Introduction
"An annuity is a very serious business; ..." Mrs. Dashwood, Sense and Sensibility, Jane Austen
Had Jane Austen lived in the 21st century, her Mrs. Dashwood might have added: "and very complicated, too." As most financial advisors can attest, annuities have evolved into very complex financial instruments. That complexity has stirred up a debate. On one hand are those who can list 10 good reasons everyone should invest in annuities, while an equal number of advisors have lists of reasons why no one should invest in annuities, ever. As with most debates, the truth can be found somewhere between the two extremes.
At one time, an annuity was a simple concept -- it was simply a series of payments. The word "annuity" comes from the Latin word for year, annum. Initially, an annuity was a fixed annual payment paid to the recipient for the remainder of his or her lifetime. It was simply a type of pension (and what concerned Mrs. Dashwood was that once her husband agreed to pay his half-sisters an annuity, he would be "on the hook" to make annual payments for the rest of their lives.).
Today most annuities pay monthly income, and the term has come to describe any stream of payments for a guaranteed period of time. The payout period may be fixed, such as ten years, or the annuity period can be measured in terms of the recipient's life. The concept of an income stream that lasts a lifetime is, for many, a very comforting thought. There are, however, financial advisors who twist this reassuring concept into a fear-driven sales pitch: "What if you outlive your income?" Such sales practices, coupled with the complexity of today's annuities, have prompted regulators to enact new suitability rules for advisors who recommend the purchase of annuities to their clients.
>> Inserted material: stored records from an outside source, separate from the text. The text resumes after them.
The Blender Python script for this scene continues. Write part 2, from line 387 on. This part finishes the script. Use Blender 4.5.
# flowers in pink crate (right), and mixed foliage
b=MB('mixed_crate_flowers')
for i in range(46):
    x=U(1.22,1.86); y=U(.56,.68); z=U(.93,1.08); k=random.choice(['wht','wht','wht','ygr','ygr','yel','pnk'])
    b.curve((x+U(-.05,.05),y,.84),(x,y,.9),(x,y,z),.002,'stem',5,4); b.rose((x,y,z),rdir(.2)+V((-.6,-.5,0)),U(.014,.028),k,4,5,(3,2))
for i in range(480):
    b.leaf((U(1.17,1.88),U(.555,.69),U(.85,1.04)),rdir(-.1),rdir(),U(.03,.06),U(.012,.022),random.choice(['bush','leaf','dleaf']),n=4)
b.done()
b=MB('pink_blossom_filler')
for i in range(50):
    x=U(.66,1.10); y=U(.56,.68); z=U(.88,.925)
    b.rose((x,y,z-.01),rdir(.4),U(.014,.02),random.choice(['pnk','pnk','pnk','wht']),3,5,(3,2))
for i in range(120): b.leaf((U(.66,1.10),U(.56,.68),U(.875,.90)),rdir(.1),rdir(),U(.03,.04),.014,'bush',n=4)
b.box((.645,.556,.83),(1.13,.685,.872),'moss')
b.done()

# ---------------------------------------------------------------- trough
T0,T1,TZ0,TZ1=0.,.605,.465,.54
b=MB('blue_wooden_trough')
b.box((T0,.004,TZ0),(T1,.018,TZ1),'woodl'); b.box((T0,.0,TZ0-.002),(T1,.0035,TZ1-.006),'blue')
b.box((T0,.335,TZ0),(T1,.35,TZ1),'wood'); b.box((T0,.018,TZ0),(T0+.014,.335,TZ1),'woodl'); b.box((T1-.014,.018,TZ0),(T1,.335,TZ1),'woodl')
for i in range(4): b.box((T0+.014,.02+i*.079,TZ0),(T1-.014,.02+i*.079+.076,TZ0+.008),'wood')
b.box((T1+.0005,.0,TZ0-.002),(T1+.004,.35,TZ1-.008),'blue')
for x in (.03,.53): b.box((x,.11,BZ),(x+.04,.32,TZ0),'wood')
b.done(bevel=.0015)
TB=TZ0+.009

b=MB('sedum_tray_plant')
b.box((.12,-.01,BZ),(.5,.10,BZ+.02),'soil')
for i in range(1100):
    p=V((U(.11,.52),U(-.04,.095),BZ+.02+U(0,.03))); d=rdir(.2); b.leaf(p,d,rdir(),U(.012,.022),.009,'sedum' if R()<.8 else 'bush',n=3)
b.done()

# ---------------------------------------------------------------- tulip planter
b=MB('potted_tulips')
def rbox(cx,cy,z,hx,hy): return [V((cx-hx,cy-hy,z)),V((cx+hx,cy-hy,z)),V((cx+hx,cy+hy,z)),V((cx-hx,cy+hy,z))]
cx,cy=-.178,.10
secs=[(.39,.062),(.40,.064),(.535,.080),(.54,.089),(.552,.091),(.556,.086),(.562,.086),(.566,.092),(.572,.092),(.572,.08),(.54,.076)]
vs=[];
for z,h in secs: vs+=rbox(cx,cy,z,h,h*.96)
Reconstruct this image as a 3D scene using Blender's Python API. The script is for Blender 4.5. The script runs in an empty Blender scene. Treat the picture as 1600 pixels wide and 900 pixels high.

Before we can explore the new suitability requirements, we first have to understand how various types of annuity contracts work, optional features that may be added to a basic contract and the fees annuity holders pay. Chapter 1 covers these contract details. Chapter 2 reviews the special tax treatment of annuity contracts. Chapter 3 discusses the market for annuities -- as well as the regulatory framework in which today's annuity industry operates. In Chapter 4, we'll turn our attention to investors: their needs, objectives, financial and non-financial circumstances. Given the wide range of product features available in the annuity marketplace and each investor's unique situation, determining suitability can be a daunting task. Chapter 5 examines the factors a salesperson should consider in determining whether a recommended product is suitable for his or her client. Chapter 6 reviews specific laws and rules governing the sale of annuities.